Schindler’s List is coming out on DVD. Seeing the barrage of ads brought back a discussion I had with Alex one night over a pack of GPCs and a pot of coffee at Mary and Lou’s in Denver.

“I’m still trying to get over the brilliance of it,” I said. I was amazed at just how emotionally raw the experience had left with. I recounted the story of seeing the movie. Thomas and I went to see it together, with our girlfriends at the time.

“As the credits scrolled and the lights came up, the silence was thick. The theater was completely full, it was a sold out crowd, in fact, and I’ve never heard a room full of 400 people so silent. Except for one.

“This aged, bent man wearing a heavy woolen coat was sobbing. Loudly and openly. He was with a woman who was younger than him, I assume it was his daughter. She tried to help him to his feet and he yelled, “Leave me be!” in a thick, Eastern European accent. We filed out of the theater in silence, walked through the mall to the parking garage entrance. It was late, and as we waited with a few people for the elevator, it was evident they had seen the movie as well. Still, no one spoke.

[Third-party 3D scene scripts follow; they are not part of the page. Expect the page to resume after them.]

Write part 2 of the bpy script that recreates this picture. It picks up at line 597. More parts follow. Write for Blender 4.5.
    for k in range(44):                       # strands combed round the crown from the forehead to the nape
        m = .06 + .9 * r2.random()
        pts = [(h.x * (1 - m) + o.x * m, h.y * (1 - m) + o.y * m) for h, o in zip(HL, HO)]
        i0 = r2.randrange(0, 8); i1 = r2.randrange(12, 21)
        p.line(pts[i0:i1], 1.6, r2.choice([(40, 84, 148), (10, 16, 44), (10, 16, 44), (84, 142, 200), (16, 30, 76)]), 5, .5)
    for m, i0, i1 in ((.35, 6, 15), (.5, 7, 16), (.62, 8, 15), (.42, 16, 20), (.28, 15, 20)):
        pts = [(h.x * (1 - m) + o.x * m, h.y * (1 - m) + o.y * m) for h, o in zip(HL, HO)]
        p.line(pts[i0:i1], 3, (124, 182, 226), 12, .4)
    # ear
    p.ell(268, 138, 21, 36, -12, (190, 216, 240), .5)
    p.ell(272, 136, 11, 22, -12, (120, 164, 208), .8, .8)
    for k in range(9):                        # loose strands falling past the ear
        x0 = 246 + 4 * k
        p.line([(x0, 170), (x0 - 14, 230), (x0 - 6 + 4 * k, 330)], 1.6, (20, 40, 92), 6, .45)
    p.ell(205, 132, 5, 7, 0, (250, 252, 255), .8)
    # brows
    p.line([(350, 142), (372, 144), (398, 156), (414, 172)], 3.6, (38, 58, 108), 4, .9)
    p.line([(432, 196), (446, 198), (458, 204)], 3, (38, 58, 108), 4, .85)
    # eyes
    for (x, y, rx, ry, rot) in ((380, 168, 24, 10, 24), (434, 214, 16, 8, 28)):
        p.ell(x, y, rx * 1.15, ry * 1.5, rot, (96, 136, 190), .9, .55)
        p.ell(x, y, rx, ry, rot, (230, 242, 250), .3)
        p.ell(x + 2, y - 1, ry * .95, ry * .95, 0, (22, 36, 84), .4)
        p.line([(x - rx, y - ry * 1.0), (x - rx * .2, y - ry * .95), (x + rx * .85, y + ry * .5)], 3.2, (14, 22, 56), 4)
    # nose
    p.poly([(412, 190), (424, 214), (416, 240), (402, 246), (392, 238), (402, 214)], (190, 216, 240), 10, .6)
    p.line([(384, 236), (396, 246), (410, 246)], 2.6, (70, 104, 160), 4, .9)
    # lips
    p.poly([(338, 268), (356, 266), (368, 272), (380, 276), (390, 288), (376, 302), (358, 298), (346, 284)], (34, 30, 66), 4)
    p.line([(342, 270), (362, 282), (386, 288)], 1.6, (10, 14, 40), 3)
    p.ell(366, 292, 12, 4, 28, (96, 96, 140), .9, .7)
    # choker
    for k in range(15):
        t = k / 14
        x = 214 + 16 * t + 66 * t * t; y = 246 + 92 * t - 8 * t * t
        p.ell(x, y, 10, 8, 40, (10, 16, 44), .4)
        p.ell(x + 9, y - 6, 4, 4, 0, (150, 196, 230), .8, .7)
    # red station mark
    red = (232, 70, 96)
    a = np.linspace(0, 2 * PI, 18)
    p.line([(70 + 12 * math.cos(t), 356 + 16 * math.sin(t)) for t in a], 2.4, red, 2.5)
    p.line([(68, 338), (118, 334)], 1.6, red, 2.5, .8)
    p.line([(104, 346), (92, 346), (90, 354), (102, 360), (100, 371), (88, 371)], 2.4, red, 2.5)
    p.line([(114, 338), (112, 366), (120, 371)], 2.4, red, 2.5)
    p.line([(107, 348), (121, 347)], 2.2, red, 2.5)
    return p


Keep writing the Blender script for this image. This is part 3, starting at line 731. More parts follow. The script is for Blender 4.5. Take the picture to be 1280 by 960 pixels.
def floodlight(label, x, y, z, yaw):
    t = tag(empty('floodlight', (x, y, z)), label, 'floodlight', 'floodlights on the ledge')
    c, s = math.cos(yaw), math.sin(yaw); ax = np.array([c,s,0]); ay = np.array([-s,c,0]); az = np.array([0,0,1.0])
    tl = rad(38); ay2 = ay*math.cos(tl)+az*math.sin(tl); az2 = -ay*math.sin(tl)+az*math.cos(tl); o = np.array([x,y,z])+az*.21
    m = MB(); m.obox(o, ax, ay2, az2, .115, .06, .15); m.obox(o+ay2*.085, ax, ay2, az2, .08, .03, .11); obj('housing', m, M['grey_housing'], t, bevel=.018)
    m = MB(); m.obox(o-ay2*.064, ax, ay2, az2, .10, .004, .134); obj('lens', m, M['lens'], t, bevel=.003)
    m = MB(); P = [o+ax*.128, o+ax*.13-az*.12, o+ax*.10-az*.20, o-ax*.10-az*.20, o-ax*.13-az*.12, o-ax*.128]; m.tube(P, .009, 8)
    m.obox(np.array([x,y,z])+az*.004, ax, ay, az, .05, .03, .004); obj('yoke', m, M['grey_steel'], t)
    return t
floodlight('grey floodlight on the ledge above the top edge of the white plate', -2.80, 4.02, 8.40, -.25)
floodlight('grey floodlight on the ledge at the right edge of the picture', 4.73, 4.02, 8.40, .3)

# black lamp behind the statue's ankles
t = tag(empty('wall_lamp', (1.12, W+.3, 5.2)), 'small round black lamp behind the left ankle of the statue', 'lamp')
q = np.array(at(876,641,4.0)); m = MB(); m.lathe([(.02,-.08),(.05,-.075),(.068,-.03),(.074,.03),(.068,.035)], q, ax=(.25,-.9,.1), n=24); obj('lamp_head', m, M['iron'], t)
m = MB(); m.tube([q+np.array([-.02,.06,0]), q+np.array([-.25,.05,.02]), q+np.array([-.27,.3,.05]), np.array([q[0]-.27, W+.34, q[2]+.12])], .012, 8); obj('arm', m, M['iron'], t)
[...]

“Finally, Thomas broke the silence: ‘Well, it was no Jurassic Park.’

“We burst into hysterics, the lot of people standing there, grateful for the release, even if it was ill-timed laughter.”

I related to Alex how the experience was unlike any I’d ever had from seeing a film. He agreed.

He talked about how Spielberg masterfully carried the audience through such a horrific story without letting numbness set it. He talked about how brilliant it was—the way the audience bore witness to the violence until, at a climax of fear and pain, suddenly, in one scene, the gun jammed. The old man knelt in the snow before the Nazi, who cocked the gun and tried again. It jammed again. He took a pistol from another nearby Nazi and pulled the trigger. Click. Frustrated, he struck the old man in the back of the head and walked away, leaving him bruised, but not much the worse for wear.

At the one moment when the viewer was steeled and prepared to witness another horrible act of cruelty, it didn’t happen. And so the scab didn’t form, and the audience was left raw, but not numb.

We talked about the choice to film in black and white—often a contrived device, here, capturing a world devoid of life in this manner. We talked about how Spielberg chose to use color so sparingly, such as the pogrom scene with the girl in the red coat. How he personally hand-painted each frame she was in—He filmed an entire horrific, overwhelming sequence while simultaneously bringing the viewer intimately close with the subject.

The DVD release will not be packed with unnecessary extras. Only some brief background of the film and a collection of interviews with some of the surviving “Schindler’s Jews.”

As a Jew, so much of my life has centered around the holocaust. The effects resonate down to me, two generations removed from its horror. My earliest memories of my “Sunday school” days include trudging through books like Joseph and Me in the Days of the Holocaust, Maus, and of course The Diary of Anne Frank.

The holocaust remains a central component of contemporary Jewish culture, and figures in the daily motivation of my life and will to succeed, as it does for most any Jew born over the last century. It remains the capstone of a story about a people who have endured several thousand years of oppression and attempted genocide—and, strangely it remains a source of some kind of survivor’s pride—a sense that despite the best efforts of the most powerful forces on Earth time and time again…

We endured.

Last weekend, a synagogue almost walking distance from my home was defaced with spray painted swastikas on the eve of a Jewish holiday celebrating our triumph over yet another would-be genocidal maniac (My favorite holiday as a child, Purim is a joyous occasion, celebrated with carnivals and costumes and revelry—akin to Mardi Gras, but with less breast-baring). Here we are, 60 years after the holocaust, and still…

Which is why the rally cry of today’s Jew is, “Never Again!” As witnessed by the hundreds of folks who turned out to the synagogue to wash away the graffiti, so many that each person was only allowed a few passes with the brushes so that all could participate in the symbolic gesture of unity. Never again, indeed.

As a piece of cinema, Schindler’s List stands shoulder-to-shoulder to The Godfather I and II as the best I’ve ever seen. As a story of the indomitable will of man and his capacity for evil—as well as good—it stands alone.

If you haven’t seen it yet, please do.